Lessons From the `Little Ice Age'

Period from 1500 to 1850 may hold clues to future climate changes

SCIENTISTS concerned about future climate change are looking back to what they call the Little Ice Age for clues to what may happen.

That was a run of cooler- and wetter-than-normal weather in Western Europe from around 1500 to 1850. It also showed up in some other Northern Hemisphere areas at various times.

Raymond S. Bradley, a geographer at the University of Massachusetts at Amherst, explains that "our human-induced impact on the climate will be superimposed on some natural background variability." He adds: "It is incumbent on us to understand what that natural variability may be."

That involves studying what John Eddy, a geophysicist with the Consortium for International Earth Science Information Network in University Center, Mich., calls "the most recent of the reported major changes in climate that have gripped the earth."

Dr. Eddy notes that the Little Ice Age has another "bearing on a very important topic of today." This is the climatic effects of changes in the Sun's energy output. Some global-warming skeptics are arguing that solar variability is such a strong influence for climate change that it is misleading to base public policy on computer forecasts of the effect of man-made pollution from carbon dioxide, methane, and other "greenhouse" gases.

Eddy explains that the Little Ice Age provides a good case study. It coincided with an unusual absence of sunspots and related solar activity.

He points out that research to date - including computer-based simulations - indicates that solar variability has "a trimming effect" on global climate.
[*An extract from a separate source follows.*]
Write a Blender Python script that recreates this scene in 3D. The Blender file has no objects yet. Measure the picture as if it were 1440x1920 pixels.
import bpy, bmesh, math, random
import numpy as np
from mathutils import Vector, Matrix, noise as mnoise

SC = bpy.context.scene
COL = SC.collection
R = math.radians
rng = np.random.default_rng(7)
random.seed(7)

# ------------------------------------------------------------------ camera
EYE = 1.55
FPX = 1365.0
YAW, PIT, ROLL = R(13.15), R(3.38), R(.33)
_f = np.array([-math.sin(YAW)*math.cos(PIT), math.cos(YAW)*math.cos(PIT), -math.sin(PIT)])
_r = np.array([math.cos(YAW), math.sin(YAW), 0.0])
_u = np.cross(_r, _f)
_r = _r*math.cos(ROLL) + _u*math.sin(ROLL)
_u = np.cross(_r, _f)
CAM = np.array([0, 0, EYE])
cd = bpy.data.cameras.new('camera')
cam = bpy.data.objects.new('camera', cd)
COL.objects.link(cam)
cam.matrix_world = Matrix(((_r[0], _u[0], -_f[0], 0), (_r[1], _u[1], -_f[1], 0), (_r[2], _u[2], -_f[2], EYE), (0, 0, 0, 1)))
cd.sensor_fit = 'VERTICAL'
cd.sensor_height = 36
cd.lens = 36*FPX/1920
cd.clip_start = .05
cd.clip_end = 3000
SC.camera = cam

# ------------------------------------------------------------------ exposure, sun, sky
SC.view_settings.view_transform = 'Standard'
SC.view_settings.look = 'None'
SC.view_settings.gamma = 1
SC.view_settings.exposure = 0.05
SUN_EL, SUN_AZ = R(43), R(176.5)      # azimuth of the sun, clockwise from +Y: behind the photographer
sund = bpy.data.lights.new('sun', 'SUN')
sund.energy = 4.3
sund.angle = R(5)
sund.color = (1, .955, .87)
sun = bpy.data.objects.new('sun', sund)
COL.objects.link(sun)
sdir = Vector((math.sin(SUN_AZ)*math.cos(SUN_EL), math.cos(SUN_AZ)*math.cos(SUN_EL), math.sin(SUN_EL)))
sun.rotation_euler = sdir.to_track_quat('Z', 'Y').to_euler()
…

It could diminish anticipated greenhouse warming by perhaps half a degree Celsius out of a projected 2- to 3-degree planetary temperature rise. However, Eddy warns, "it could equally well increase the warming." He says it would be "socially irresponsible" to use uncertainty about solar influence as a reason to delay action to curb greenhouse-gas pollutio n.

MEANWHILE, geophysicists need a clearer picture of what actually happened in the Little Ice Age. There are no instrumental temperature or precipitation records to go on. The Little Ice Age period has been delineated mainly by studies of glacial advances and retreats and by anecdotal stories of climatic decline. Flemish painters depicted the harsh winter conditions of the time.

But these sorts of clues tell little about the global extent of the Little Ice Age or its year-to-year variability. Earth scientists now have new types of data to study these questions. Deep bore holes tap rocks that retain a "memory" of past temperature trends. Tree rings and cores from ice sheets contain a detailed year-by-year climatic record.

Malcolm Hughes of the University of Arizona's Laboratory for Tree Ring Research in Tucson says that "it is not possible to give strong support to the idea of a global Little Ice Age from what are some of the best available [tree ring] records of the last thousand years."

Geologist Henry N. Pollack at the University of Michigan at Ann Arbor says residual temperatures in deep bore holes "confirm cooling took place in Greenland, Alaska, France, and Canada. They also show that the Little Ice Age was not a globally uniform event in terms of onset, duration, or amplitude."

On the other hand, Paul A. Mayewski, a glaciologist at the University of New Hampshire at Durham, says that ice cores - especially one from Greenland that extends back 42,000 years - show "there was a cold signal ... experienced throughout much of the world." They also show that the Little Ice Age "is one of several events of this character throughout the last many thousand years," he says.

Summing up the evidence, Raymond Bradley concludes that we can interpret today's climate either as natural recovery from the Little Ice Age or as warming strengthened by human activity. "I think the long-term records, at this point, provide food for argument in both camps," he says.

Malcolm Hughes warns, though, that to use this uncertainty as a science-based excuse to avoid concern about possible greenhouse warming "would be thoroughly dishonest."